When Rupert Murdoch came out ‘very shaken’ with his apology for hacking the telephone of a missing teen, many were sceptical of the News Corp leader’s crocodile tears. We had reason to be sceptical. According to insiders at News International, this editorial from today’s Wall Street Journal is more representative of Murdoch’s true feeling about the scandal. Rupert Murdoch: shaken not stirred.
Full of arrogance and grandiose self pity the editorial shows little remorse, throwing the spotlight on BBC and Guardian for reporting on the story with such precision. It’s a masterpiece of clueless self indulgence and lack of self awareness, laying the blame at the feet of liberals.

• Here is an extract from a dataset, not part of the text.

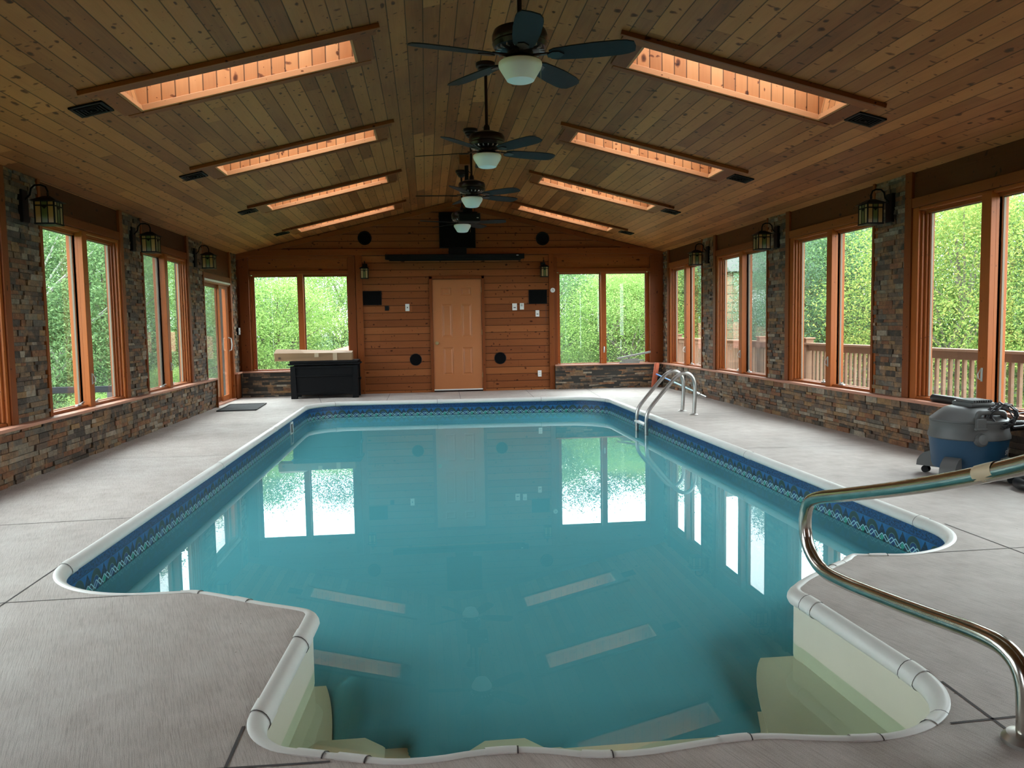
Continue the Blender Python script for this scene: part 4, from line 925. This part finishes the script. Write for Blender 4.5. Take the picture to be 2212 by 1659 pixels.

What strikes me as odd in these defences from WSJ and Fox News is that nowhere do these people take responsibility for their actions. In the place of true apologies is a haughty defiance so identified with the far right and in the States, the Republican and tea parties. The editorial is the perfect whine, so emblemic of a company – and ideology – run for one reason, that is to make money, no matter what it takes. Being fair is a luxury. There is even less wiggle room for balance.
UPDATE: As usual, John Cole sums it up nicely.

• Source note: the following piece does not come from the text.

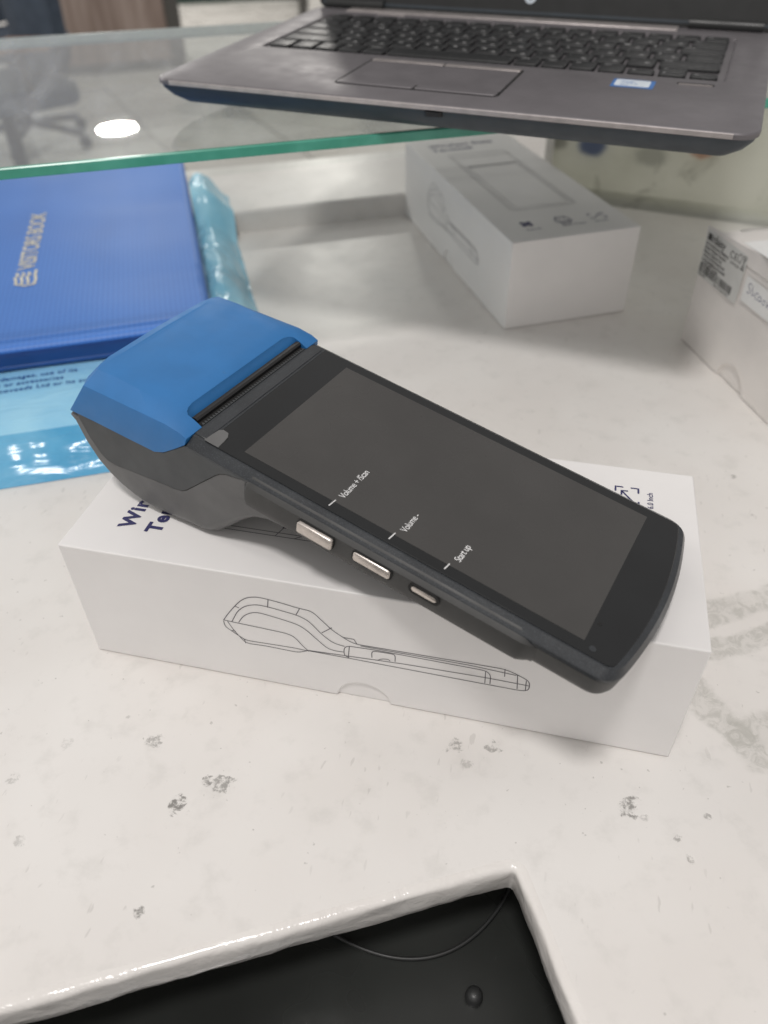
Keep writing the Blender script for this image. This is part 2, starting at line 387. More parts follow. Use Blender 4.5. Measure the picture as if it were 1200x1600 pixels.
# ================================================================== setting
# counter board with its cut-out: rounded, thickly painted rim
KE, KG = 0.1454, -0.1425
def build_counter():
    hole_n = 60
    x1, y1, x0, y0 = KE * 1000, KG * 1000, KE * 1000 - 330, KG * 1000 - 250
    def ring(off, z, wav=0.0):
        c = [(x1 + off, y0 - off), (x1 + off, y1 + off), (x0 - off, y1 + off), (x0 - off, y0 - off)]
        r = max(0.6, 1.8 + off); out = []
        for i in range(4):
            a = Vector(c[i]); b = Vector(c[(i + 1) % 4]); pa = Vector(c[i - 1]); d = (b - a).normalized(); dp = (a - pa).normalized()
            for k in range(5):
                ang = k / 4 * math.pi / 2
                out.append(a - dp * r * (1 - math.sin(ang)) + d * r * (1 - math.cos(ang)))
            for k in range(1, hole_n): out.append(a + d * (r + (b - a).length * 0 + ((b - a).length - 2 * r) * k / hole_n))
        pts = []
        for p in out:
            q = noise.noise(Vector((p.x * 0.035, p.y * 0.035, z * 0.15))) * wav + noise.noise(Vector((p.x * 0.16, p.y * 0.16, z * 0.3))) * wav * 0.45
            pts.append((p.x + q, p.y + q, z + q * 0.35))
        return pts
    # outer border, one point for each rim point
    inner = ring(7, 0); outer = []
    X0, X1, Y0, Y1 = -1100, 1200, -700, 483
    cx, cy = (x0 + x1) / 2, (y0 + y1) / 2
    for (x, y, z) in inner:
        dx, dy = x - cx, y - cy
        tx = ((X1 - cx) / dx if dx > 0 else (X0 - cx) / dx) if abs(dx) > 1e-6 else 1e9
        ty = ((Y1 - cy) / dy if dy > 0 else (Y0 - cy) / dy) if abs(dy) > 1e-6 else 1e9
        q = min(tx, ty); outer.append((cx + dx * q, cy + dy * q, 0))
    rings = [outer, inner, ring(4.0, -0.02, 0.1)]
    rim = [ring(4.0, -0.02, 0.1), ring(2.2, -0.1, 0.35), ring(1.1, -0.45, 0.7), ring(0.35, -1.2, 0.9), ring(0, -2.4, 1.0), ring(0.1, -6, 1.1), ring(0.0, -10, 1.1), ring(0.3, -14, 0.9), ring(2.0, -16.5, 0.4)]
    v, f = loft(rings, cap0=False, cap1=False)
    rot = Matrix.Rotation(R(28), 4, 'Z')
    o = mk('counter', *xf((v, f), rot), 'counter', None, smooth=60); tag(o, kind='structure')
    mk('painted_rim', *xf(loft(rim, cap0=False, cap1=False), rot), 'rim', o, smooth=80)
    return o
counter = build_counter()
# dark recess under the cut-out
x1, y1 = KE * 1000, KG * 1000
W_ = 70
v, f = merge(box(x1 - 330 - W_, x1 + W_, y1 - 250 - W_, y1 + W_, -66, -60), box(x1 + W_, x1 + W_ + 6, y1 - 250 - W_, y1 + W_, -66, -18), box(x1 - 330 - W_, x1 + W_, y1 + W_, y1 + W_ + 6, -66, -18),
             box(x1 - 336 - W_, x1 - 330 - W_, y1 - 250 - W_, y1 + W_, -66, -18), box(x1 - 330 - W_, x1 + W_, y1 - 256 - W_, y1 - 250 - W_, -66, -18))
o = mk('recess_tray', *xf((v, f), Matrix.Rotation(R(28), 4, 'Z')), 'recess'); tag(o, kind='structure')
# a thin curve and a small bump, made up for faint reflections in the recess
pts = []
for k in range(41):
    q = -1.6 + 3.0 * k / 40
    pts.append((x1 - 30 + 30 * q, y1 - 1 + 11 * q * q - 2.2 * q, -57.6))
o = mk('faint_reflection', *xf(tube(pts, 0.8), Matrix.Rotation(R(28), 4, 'Z')), 'faint_reflection', None, smooth=60)
tag(o, 'thin dark curve standing in for a faint reflection in the recess', 'faint_reflection')
rings = [[(r * math.cos(2 * math.pi * k / 24), r * math.sin(2 * math.pi * k / 24), z) for k in range(24)] for r, z in ((3.4, 0), (3.5, 2), (3.2, 4.4), (2.4, 5.6), (1, 6.1))]
o = mk('glint_bump', *loft(rings), 'faint_reflection', None, smooth=60, mw=Matrix.Translation(EG(KE - 0.0185, KG - 0.0185, -0.0600)))
tag(o, 'small round bump standing in for a faint glint in the recess', 'glint_bump')

# raised ledge at the back of the showcase
v, f = box(-1100, 446, 483.2, 620, -10, 20)
o = mk('ledge', *xf((v, f), Matrix.Rotation(R(28), 4, 'Z')), 'ledge', None, bevel=3.0, segs=4); tag(o, kind='structure')

# room floor of large pale tiles far below
FZ = -0.9
fl = empty('floor', Matrix.Translation((0, 0, FZ)) @ Matrix.Rotation(R(40), 4, 'Z'), None, None); tag(fl, kind='structure')
mk('grout', [(-9000, -9000, -6), (13000, -9000, -6), (13000, 13000, -6), (-9000, 13000, -6)], [(0, 1, 2, 3)], 'grout', fl)
tile_v, tile_f = box(-296, 296, -296, 296, -9, 0)
tile_me = None
# floor axes: tiles laid along 40 degrees; only those the picture can look at
inv = (Matrix.Rotation(R(-40), 4, 'Z'))
cnt = 0
for i in range(-6, 22):
    for j in range(-4, 22):
        w = Matrix.Rotation(R(40), 4, 'Z') @ Vector((i * 0.6, j * 0.6, 0))
        rel = w.xy - Vector((0.18, -0.19)); dist = rel.length
        if dist > 10.5 or dist < 1.6: continue
        ang = math.degrees(math.atan2(-rel.x, rel.y))
        if not (-26 < ang < 50): continue
        if tile_me is None:
            t0 = mk('tile', tile_v, tile_f, 'tile', fl, bevel=None); tile_me = t0.data
        else:
            t0 = bpy.data.objects.new('tile', tile_me); link(t0, fl)
        t0.location = (i * 0.6, j * 0.6, 0.0015 * math.sin(i * 3.1 + j * 1.7)); cnt += 1
        if cnt > 290: break

# ---- things far behind the counter
def place(x, y, z=FZ, rz=0.0): return Matrix.Translation((x, y, z)) @ Matrix.Rotation(rz, 4, 'Z')
cab = empty('wooden_cabinet', place(-2.99, 5.24, FZ, math.atan2(0.3955, 0.6764)), 'brown wood veneer cabinet standing on the tiled floor far behind the glass', 'cabinet')
mk('front_panel', *box(-385, 372, 0, 18, 60, 1050), 'wood', cab, bevel=2)
mk('carcass', *box(-380, 372, 19, 520, 60, 1045), 'wood', cab, bevel=2)
mk('plinth', *box(-370, 460, 20, 500, 0, 60), 'post', cab)
mk('side_post', *box(374, 470, -6, 510, 55, 1050), 'post', cab, bevel=3)

ch = empty('office_chair', place(-2.62, 3.62, FZ, R(70)), 'dark blue-grey office chair beside the wooden cabinet', 'chair')
mk('seat', *slab(rrect(-240, 240, -230, 240, 70), 420, 500), 'chair', ch, bevel=25, segs=4)
bk = loft([[(x, y + q * q * 0.00035 + 190, 520 + z) for x, y, q in ((-w, -30, w), (-w * 0.5, -42, w * 0.5), (0, -46, 0), (w * 0.5, -42, w * 0.5), (w, -30, w), (w, 20, w), (0, 4, 0), (-w, 20, w))] for w, z in ((170, 0), (225, 70), (235, 250), (220, 400), (150, 450))])
mk('backrest', *bk, 'chair', ch, smooth=50)
for s in (-1, 1):
    mk('armrest', *tube([(s * 265, -120, 640), (s * 275, 0, 655), (s * 265, 130, 640)], 24, 10), 'skin_wood', ch, smooth=60)
    mk('arm_support', *tube([(s * 250, 20, 440), (s * 285, 20, 520), (s * 270, 15, 640)], 14, 8), 'chair_metal', ch, smooth=60)
mk('post', *tube([(0, 0, 90), (0, 0, 425)], 28, 12), 'chair_metal', ch, smooth=60)
for k in range(5):
    a = 2 * math.pi * k / 5
    leg = mk('leg', *tube([(0, 0, 105), (150 * math.cos(a), 150 * math.sin(a), 92), (300 * math.cos(a), 300 * math.sin(a), 70)], 20, 8), 'chair_metal', ch, smooth=60)
    mk('castor', *tube([(310 * math.cos(a) - 12 * math.sin(a), 310 * math.sin(a) + 12 * math.cos(a), 30), (310 * math.cos(a) + 12 * math.sin(a), 310 * math.sin(a) - 12 * math.cos(a), 30)], 29, 14), 'black', leg, smooth=50)
# a second chair lower down, seen through the shelf glass
c2 = dup(ch, place(-2.05, 2.72, FZ, R(-35)), 'dark blue-grey office chair seen through the glass shelf at far left')

lc = empty('low_cabinet', place(-3.20, 8.35, FZ, math.atan2(0.3847, 0.9349)), 'pale grey low cabinet with a dark green strip on the far floor', 'cabinet')
mk('carcass', *box(-900, 900, 0, 500, 110, 800), 'cabinet_grey', lc, bevel=4)
mk('base_strip', *box(-880, 880, 8, 480, 0, 110), 'green_strip', lc)
mk('top', *box(-920, 920, -15, 510, 801, 830), 'cabinet_grey', lc, bevel=4)
pl = empty('pillar', place(-2.20, 7.52, FZ, R(18)), 'white painted pillar with a dark edge strip behind the laptop', 'pillar')
mk('shaft', *box(-130, 300, 0, 430, 90, 2000), 'white_wall', pl, bevel=4)
mk('skirting', *box(-138, 308, -8, 438, 0, 90), 'white_wall', pl, bevel=3)
mk('edge_strip', *box(-215, -139, -20, 440, 0, 2000), 'post', pl, bevel=3)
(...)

In related news, someone had better call the waahmbulance for the WSJ, because their latest editorial sounds like a teenage girl’s Facebook status update:
We also trust that readers can see through the commercial and ideological motives of our competitor-critics. The Schadenfreude is so thick you can’t cut it with a chainsaw. Especially redolent are lectures about journalistic standards from publications that give Julian Assange and WikiLeaks their moral imprimatur. They want their readers to believe, based on no evidence, that the tabloid excesses of one publication somehow tarnish thousands of other News Corp. journalists across the world.